I think you meant sieve, right?

If so, here's just a few data points.

When we were trying to reach 200T, we had an average daily cumulative speed of 983G per day. This is the average from Jan 13th to Feb 17th. That average speed suggested December 2004 to reach 500T.


After we reached 200T, daily cumulative averages started to drop. Some of the users left sieving, some allocated a portion of resources to P-1, etc. Currently, we have an average of 745G per day. This is the average from Apr 2nd to May 10th. That average speed suggests March 2005 to reach 500T.


That said, normally sieve should reach 500T before PRP reaches 10m.

The reason I said whichever comes first: Who knows, may be in the following months sieve will lose some more computing power and output drops down more.

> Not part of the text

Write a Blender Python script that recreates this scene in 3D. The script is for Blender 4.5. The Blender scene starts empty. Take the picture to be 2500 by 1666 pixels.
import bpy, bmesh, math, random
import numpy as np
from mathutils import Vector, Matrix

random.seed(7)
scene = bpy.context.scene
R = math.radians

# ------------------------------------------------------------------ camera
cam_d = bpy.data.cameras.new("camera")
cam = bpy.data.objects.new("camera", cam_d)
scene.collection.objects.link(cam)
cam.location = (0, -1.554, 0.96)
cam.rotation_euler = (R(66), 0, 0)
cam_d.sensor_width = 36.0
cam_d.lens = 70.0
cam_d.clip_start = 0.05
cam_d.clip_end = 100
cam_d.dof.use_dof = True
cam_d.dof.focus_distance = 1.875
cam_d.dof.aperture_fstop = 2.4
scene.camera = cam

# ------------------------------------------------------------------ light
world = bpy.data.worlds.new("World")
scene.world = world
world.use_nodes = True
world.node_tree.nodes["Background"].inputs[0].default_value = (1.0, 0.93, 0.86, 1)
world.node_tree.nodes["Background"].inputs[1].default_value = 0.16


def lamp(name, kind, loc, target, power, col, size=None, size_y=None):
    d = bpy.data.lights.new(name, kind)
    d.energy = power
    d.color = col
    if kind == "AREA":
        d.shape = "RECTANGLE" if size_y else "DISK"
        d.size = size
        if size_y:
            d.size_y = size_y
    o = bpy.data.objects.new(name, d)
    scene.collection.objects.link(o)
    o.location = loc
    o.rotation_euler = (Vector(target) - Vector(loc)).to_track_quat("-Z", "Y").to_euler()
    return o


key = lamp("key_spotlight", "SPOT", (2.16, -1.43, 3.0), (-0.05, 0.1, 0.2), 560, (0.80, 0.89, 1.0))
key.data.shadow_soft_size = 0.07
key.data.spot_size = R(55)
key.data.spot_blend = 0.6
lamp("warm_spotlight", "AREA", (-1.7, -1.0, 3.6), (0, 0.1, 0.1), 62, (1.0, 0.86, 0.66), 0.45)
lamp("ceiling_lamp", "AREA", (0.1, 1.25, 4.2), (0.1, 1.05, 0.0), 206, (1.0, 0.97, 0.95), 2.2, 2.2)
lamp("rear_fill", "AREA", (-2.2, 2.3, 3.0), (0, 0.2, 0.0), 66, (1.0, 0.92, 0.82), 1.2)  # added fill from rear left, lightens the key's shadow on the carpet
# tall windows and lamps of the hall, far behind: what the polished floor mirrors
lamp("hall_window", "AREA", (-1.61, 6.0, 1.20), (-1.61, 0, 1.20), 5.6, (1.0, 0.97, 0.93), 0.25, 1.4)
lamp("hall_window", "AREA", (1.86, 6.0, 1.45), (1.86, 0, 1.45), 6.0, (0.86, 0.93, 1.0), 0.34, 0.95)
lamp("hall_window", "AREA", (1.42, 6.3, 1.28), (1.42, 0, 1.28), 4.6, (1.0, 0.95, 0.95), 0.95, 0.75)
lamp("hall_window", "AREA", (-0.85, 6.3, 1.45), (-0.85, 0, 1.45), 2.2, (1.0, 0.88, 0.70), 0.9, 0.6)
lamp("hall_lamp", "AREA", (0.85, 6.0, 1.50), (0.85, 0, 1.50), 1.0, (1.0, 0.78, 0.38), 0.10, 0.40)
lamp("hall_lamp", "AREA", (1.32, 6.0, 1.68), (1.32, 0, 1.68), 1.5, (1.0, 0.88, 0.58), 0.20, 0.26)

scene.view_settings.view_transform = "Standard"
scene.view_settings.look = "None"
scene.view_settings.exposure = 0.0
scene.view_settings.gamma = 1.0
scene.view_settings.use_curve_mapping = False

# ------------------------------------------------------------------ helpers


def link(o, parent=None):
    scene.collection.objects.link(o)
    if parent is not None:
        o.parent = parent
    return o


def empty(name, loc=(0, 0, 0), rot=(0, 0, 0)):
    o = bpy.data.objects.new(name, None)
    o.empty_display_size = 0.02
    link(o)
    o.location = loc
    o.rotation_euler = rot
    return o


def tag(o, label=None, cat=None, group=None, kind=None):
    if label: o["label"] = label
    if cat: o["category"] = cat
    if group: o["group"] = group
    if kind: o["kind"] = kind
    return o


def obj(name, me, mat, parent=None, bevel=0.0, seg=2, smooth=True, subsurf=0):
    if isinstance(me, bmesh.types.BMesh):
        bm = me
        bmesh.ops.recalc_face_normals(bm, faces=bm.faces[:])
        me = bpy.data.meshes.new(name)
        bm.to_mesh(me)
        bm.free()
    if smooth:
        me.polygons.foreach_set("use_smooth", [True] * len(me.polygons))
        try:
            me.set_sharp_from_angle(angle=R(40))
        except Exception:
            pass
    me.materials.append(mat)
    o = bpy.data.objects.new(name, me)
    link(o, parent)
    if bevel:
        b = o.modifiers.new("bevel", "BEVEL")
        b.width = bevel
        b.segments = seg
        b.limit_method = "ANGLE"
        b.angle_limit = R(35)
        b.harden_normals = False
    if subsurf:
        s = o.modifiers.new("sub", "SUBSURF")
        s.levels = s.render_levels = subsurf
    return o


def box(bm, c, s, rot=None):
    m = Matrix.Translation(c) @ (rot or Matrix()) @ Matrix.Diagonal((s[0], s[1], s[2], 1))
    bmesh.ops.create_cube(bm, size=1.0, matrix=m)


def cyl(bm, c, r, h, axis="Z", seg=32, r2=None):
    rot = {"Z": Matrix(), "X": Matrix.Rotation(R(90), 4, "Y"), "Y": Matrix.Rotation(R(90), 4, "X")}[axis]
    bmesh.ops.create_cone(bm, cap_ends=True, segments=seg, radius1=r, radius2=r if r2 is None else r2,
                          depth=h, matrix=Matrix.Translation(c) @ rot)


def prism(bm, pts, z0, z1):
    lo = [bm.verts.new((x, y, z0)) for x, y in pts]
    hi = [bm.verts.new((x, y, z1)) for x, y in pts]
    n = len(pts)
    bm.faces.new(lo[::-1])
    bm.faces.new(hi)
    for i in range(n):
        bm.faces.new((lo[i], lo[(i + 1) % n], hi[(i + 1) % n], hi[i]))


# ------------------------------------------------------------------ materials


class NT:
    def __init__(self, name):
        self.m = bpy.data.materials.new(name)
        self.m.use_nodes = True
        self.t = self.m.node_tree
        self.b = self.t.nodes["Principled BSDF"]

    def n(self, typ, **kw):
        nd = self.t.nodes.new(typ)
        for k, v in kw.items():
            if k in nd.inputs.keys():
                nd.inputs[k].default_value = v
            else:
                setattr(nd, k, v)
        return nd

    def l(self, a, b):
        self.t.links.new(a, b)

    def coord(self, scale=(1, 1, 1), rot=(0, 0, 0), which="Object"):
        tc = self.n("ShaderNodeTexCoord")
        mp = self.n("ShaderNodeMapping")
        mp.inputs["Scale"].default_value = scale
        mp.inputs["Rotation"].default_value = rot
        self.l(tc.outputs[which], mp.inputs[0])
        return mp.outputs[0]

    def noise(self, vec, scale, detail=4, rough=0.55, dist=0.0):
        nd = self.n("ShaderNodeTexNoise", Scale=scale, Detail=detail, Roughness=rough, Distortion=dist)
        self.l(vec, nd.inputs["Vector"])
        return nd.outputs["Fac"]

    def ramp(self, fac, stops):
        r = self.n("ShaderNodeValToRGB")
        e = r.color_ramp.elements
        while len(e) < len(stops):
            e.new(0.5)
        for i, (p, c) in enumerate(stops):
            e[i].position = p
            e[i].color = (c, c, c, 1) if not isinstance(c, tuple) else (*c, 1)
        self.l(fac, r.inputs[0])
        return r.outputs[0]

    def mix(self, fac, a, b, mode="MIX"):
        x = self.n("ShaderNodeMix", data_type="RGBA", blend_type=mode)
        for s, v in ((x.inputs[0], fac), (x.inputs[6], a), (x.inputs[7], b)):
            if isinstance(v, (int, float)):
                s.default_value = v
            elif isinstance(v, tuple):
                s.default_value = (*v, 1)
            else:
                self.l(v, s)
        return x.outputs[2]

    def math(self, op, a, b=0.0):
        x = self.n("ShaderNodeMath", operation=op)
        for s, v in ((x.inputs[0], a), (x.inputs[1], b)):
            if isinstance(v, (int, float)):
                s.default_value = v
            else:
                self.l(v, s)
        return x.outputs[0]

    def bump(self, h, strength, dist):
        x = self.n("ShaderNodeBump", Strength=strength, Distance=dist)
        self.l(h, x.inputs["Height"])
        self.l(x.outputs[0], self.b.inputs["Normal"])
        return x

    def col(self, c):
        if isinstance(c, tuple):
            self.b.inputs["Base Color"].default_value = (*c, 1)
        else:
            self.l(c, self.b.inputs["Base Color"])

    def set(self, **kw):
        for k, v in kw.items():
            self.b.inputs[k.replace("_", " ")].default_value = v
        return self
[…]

Or, may be we get new users at PRP (which I'd love to see) and it starts to climb even faster. So, the "whichever comes first" phrase is used as a precaution in case PRP reaches 10M (8M?) before sieve reaches 500T.



And a small note on the nmin and nmax for the range of the new sieve: I guess none of us knows for sure which range would work best. The best course of action would be choose a set of alternative range sizes. Quickly compile dat files for each, so that we can see their relative sizes and speeds, and decide accordingly.

My opinion above on choosing a number below 20m for nmin and 100m (200m?) for nmax is just a guesstimate which I feel would be right. Of course, that might turn out to be wrong when we start to see some data.